Felisa Samarin-Meier is a graduate student at La Sierra University and will receive her MA in Religion, majoring in Christian Ethics and Theology with a minor in Biblical Studies, this June. She has worked as an associate pastor and still has the privilege to preach at several local churches. She volunteers for the Women's Resource Center at La Sierra University, enjoys yoga, the Los Angeles Lakers, traveling, party planning and collecting books. Felisa will blog on gender issues in the church.
You can start by reading her prolific book review of Sexism and God-talk: Toward a Feminist Theology on Adventist Today
Kris Loewen is currently an associate pastor at the Yakima Seventh-day Adventist church in Yakima, WA. He has a Bachelor's degree in theology from Walla Walla University and is currently working on an MDiv through Andrews University. Kris sees his gifts aligning with public speaking, studying, synthesizing ideas, and writing. He is passionate about mission and moving our churches more towards mission outposts in our world and cultures. Favorite authors and speakers include Alan Hirsch, N.T. Wright, Erwin McMannus, and Rob Bell. Kris is excited about helping people learn to see God all through our world, not just in the 'religious', and to help give them the language and framework to speak about and describe these encounters. He blogs regularly at Loewen Thoughts.

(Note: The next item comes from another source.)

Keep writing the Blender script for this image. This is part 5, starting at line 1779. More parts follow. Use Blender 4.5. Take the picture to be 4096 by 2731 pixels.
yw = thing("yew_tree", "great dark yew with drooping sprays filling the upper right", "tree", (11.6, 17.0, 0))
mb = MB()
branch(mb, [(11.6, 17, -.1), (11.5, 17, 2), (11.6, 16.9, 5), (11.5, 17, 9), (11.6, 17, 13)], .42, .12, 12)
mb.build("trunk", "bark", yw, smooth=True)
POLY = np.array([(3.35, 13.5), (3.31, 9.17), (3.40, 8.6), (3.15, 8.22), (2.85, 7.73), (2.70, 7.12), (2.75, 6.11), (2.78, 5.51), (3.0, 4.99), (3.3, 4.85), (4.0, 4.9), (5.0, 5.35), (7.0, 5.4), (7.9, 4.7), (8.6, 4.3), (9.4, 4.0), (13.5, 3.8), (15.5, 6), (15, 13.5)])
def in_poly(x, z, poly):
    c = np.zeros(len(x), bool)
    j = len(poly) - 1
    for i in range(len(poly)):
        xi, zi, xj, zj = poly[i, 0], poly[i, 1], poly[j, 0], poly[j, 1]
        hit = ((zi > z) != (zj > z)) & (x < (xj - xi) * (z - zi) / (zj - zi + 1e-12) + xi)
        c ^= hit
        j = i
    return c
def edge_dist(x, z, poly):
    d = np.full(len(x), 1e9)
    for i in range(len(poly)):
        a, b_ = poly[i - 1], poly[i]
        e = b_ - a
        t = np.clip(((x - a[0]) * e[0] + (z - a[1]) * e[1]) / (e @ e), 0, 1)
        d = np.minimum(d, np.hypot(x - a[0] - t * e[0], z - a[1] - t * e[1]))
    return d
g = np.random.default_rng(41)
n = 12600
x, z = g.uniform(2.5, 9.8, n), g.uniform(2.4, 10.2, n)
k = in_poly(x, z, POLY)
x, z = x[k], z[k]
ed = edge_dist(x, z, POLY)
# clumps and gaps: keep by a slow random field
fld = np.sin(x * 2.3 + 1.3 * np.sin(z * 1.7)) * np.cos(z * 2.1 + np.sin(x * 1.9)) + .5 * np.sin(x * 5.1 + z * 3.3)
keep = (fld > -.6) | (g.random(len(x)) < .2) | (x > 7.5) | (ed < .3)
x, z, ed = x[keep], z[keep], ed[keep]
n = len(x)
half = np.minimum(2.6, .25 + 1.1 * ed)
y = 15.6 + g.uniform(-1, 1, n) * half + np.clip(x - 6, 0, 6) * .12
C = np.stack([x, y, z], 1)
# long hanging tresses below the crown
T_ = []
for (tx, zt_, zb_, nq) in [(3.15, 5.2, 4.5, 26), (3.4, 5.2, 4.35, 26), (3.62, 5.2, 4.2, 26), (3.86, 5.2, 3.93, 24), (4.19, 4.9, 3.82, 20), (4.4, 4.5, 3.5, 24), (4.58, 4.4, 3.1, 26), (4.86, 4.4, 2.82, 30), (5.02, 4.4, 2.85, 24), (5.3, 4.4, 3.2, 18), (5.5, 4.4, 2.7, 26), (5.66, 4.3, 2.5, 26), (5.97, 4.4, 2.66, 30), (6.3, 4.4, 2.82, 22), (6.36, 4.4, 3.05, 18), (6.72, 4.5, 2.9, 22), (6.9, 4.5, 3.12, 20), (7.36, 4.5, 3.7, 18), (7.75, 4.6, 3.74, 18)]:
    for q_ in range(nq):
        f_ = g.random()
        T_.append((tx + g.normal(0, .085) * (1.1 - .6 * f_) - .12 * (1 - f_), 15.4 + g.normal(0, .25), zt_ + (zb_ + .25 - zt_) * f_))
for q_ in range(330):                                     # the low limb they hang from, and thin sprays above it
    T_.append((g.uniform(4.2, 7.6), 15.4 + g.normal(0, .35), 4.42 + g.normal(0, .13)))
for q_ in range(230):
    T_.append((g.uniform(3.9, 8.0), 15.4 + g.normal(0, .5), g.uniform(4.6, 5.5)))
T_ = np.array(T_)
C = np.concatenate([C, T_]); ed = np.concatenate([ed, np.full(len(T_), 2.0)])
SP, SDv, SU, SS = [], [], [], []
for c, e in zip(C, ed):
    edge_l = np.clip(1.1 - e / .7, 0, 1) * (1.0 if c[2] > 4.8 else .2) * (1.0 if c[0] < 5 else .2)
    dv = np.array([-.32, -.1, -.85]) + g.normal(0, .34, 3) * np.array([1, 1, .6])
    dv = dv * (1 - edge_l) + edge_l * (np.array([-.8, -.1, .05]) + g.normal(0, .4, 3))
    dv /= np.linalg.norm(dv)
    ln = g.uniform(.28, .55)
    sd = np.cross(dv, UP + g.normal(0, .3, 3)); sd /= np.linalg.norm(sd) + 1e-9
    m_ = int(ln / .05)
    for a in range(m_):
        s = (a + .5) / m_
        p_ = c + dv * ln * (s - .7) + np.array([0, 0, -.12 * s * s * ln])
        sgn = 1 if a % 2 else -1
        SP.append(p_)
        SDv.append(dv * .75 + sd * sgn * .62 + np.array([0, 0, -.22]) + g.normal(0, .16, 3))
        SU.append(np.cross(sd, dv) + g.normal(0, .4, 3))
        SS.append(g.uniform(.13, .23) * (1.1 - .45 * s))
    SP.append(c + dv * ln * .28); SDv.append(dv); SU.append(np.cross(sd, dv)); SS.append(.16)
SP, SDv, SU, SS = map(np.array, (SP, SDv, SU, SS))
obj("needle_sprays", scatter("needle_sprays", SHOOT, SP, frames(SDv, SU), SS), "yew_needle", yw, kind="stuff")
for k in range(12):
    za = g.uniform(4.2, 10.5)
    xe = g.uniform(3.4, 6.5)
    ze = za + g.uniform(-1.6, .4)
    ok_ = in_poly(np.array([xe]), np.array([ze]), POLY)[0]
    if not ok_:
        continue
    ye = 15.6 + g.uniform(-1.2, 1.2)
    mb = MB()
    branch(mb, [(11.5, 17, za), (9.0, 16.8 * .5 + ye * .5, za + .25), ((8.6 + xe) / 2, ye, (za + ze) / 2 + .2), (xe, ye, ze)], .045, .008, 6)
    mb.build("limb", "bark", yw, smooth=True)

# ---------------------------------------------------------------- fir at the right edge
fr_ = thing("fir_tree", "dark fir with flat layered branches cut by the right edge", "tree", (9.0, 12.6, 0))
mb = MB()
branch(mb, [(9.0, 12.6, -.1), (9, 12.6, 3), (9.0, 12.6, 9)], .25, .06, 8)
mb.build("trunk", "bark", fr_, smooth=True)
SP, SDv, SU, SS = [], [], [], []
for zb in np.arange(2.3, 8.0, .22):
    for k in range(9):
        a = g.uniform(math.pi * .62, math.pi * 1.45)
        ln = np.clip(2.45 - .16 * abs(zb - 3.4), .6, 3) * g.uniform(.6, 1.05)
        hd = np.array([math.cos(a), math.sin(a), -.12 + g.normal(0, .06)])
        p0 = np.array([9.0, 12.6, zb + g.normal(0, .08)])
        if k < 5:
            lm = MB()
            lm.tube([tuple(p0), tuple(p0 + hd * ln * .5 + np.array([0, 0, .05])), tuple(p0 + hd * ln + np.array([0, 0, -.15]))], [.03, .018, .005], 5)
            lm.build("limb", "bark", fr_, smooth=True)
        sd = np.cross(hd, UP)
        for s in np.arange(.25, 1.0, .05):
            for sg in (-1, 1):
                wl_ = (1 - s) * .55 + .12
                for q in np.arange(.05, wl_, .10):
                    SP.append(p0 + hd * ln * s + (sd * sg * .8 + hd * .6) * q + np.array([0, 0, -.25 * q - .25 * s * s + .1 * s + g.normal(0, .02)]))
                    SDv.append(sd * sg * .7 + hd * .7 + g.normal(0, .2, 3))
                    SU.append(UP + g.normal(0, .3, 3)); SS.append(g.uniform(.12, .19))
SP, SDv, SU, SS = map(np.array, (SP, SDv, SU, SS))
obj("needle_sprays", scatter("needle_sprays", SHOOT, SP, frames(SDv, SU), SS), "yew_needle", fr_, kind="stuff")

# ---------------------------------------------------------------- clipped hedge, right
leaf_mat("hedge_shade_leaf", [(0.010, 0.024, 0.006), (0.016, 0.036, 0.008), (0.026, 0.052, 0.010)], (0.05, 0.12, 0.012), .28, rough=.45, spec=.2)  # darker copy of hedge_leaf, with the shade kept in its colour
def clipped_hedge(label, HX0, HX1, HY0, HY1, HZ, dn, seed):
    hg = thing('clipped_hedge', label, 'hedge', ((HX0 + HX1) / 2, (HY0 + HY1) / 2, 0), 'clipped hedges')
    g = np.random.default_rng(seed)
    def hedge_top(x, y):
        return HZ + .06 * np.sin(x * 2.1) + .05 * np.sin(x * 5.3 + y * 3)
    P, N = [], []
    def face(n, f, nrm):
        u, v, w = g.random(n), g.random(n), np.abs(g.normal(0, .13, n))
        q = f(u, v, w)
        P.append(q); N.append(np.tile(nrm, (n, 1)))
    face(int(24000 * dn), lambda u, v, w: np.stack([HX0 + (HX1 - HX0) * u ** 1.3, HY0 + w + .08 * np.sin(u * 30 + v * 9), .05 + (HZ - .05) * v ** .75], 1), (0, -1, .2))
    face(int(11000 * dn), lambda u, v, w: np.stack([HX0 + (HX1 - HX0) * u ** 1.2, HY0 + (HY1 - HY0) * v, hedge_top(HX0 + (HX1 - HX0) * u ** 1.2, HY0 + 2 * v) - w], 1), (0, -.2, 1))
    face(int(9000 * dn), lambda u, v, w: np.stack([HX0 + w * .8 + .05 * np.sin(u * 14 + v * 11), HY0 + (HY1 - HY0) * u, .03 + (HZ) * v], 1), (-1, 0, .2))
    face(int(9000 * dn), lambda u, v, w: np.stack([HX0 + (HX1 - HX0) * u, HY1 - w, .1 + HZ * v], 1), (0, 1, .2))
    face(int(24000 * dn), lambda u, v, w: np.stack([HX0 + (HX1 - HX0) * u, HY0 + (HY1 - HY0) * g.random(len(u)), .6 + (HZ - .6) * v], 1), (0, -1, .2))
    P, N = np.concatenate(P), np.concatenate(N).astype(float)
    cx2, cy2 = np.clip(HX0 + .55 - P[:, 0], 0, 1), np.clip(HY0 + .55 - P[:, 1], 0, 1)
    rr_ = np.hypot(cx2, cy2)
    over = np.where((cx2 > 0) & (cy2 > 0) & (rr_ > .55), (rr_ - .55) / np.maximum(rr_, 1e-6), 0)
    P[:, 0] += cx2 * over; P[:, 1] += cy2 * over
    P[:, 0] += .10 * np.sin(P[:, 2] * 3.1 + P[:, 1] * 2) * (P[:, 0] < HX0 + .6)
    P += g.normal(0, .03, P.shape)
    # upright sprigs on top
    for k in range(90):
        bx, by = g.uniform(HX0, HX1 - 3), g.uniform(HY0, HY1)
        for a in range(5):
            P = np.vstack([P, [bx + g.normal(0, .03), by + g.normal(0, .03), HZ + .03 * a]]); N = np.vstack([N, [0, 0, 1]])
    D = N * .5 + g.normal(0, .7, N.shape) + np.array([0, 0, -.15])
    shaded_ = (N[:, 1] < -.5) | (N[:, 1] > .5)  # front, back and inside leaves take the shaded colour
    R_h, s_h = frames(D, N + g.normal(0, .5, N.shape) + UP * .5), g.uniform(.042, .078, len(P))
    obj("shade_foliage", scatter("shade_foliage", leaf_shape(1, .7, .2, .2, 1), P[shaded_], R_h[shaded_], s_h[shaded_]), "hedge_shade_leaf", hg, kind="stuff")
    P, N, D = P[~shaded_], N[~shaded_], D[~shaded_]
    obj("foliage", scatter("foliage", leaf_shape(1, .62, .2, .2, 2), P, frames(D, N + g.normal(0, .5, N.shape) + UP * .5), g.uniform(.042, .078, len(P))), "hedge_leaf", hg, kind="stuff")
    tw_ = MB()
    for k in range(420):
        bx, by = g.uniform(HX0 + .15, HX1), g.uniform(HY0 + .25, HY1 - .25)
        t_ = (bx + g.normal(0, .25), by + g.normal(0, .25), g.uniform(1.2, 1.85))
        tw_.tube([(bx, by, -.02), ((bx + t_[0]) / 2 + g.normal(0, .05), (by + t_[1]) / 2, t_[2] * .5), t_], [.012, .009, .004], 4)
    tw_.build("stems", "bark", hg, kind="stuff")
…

Pastor Bill Colburn is a convert to Christianity, having been raised in a more or less unchurched family. He currently leads two congregations that are contemporary expressions of Adventist Christianity: Oasis & Grace Point in TN. Bill's wife is Japanese and was raised within the Buddhist traditions. They have three free-spirited and awesome sons. Bill has spent the last ten years engaged in the Emerging Church Conversation. His Christian friends most often label him an 'orthodox heretic', which is the title of a newly published book by Pete Rollins. The subject of his blog musings here at The Wheel: "living paradox." He blogs regularly at Segue.